The life and cultural background of Robert, soon to be known as Bob, Wilson had also been special. He loved to recount them. Because after finishing his studies at the University of Texas, in his early twenties, in 1962, and already on his way to a career in economics and business, he had an encounter with theatre and disabled children, and from there he decided that his life would go in the art world. So he moved to Brooklyn and within three years graduated in architecture.

In the meantime, he formed his own experimental theatre company, naming it after the dance teacher who had enabled him to overcome his stuttering through a measured control of body gestures. It will be this 'slow motion' that will permeate the aesthetics that will remain constant in him, the measure of any action.

The first statement, with which he captures the world's attention, will be in partnership with another 'outsider', the master of minimalism Philip Glass: the taste for the search for the essential, for the most minute gesture, in the score and on stage unites them. "Einstein on the Beach" becomes the masterpiece that affirms them, with them begins a language never before experimented with.

It is 1976, at the Avignon Festival, an iconic place for theatre and experimentation. The libretto bears the four-handed signature of composer and director, the five-hour duration, without interruption, imposes itself as a radical gesture of audience involvement. Hamburg, Paris, Belgrade, La Fenice in Venice, Brussels, the Metropolitan in New York clamour to have the performance.

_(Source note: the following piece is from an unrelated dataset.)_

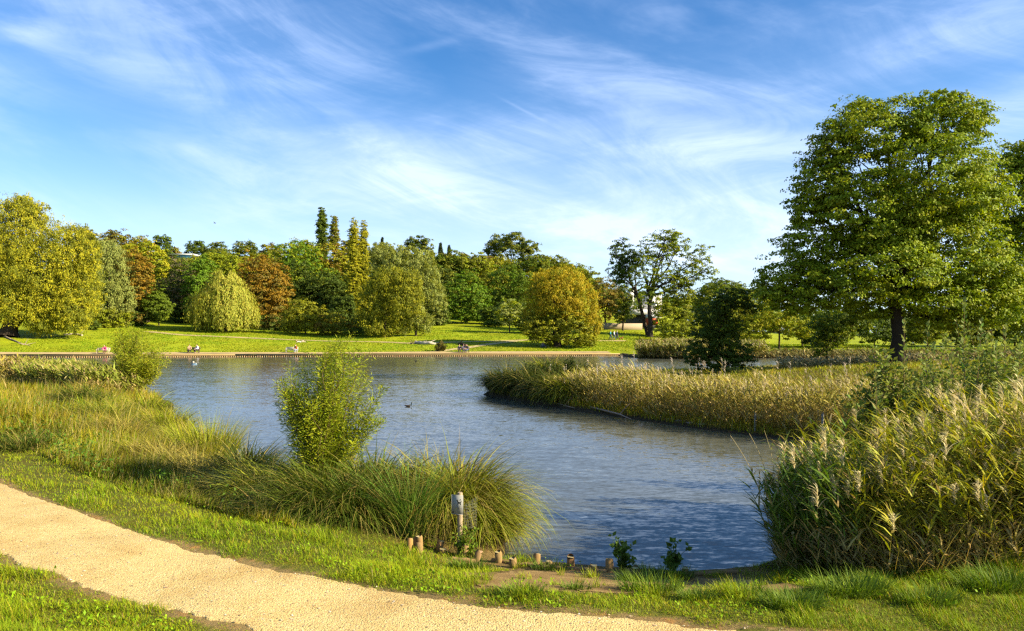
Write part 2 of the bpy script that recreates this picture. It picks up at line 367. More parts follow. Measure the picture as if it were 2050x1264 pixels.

But in the meantime, Wilson planned another huge theatre experiment, destined for the 1984 Olympics: twelve hours of performances, later cancelled for lack of funds. The construction of a new aesthetic seemed to falter when it was La Scala itself that called the director for a challenge of great commitment: it was to stage Giacomo Manzoni's 'Doctor Faustus'. It is 1989 and once again the strong visual and total character of the Texan director, by now a European, conquers another symbolic place of contemporary artistic production. The Golden Lion at the Venice Biennale in 1993, for a sculpture installation, completes his achievement, it is the final piece: Bob Wilson's experimental avant-garde has become an acquired language.

In the years that followed, his activities were divided between prose theatre, where he tackled well-known texts by Brecht, Dostoevsky and Heiner Müller, and constant returns to the cornerstones of musical theatre: "Madama Butterfly" tickled his predilection for Japan, "Aida" the pleasure of archaic worlds, "Le trouvère" the challenge to melodrama, expunged of any romantic connotations. But it was to be the three Monteverdi titles at La Scala that remained the ideal mirror of his new world: in "Orfeo", "Ritorno di Ulisse in patria" and "Incoronazione di Poppea" Bob Wilson's much-defined aesthetics, his objective sense of beauty, became the ideal mirror of the first experiments in baroque opera. The avant-garde and the antique dared to meet, and found themselves equals. The brilliant Texan had won the most daring bet.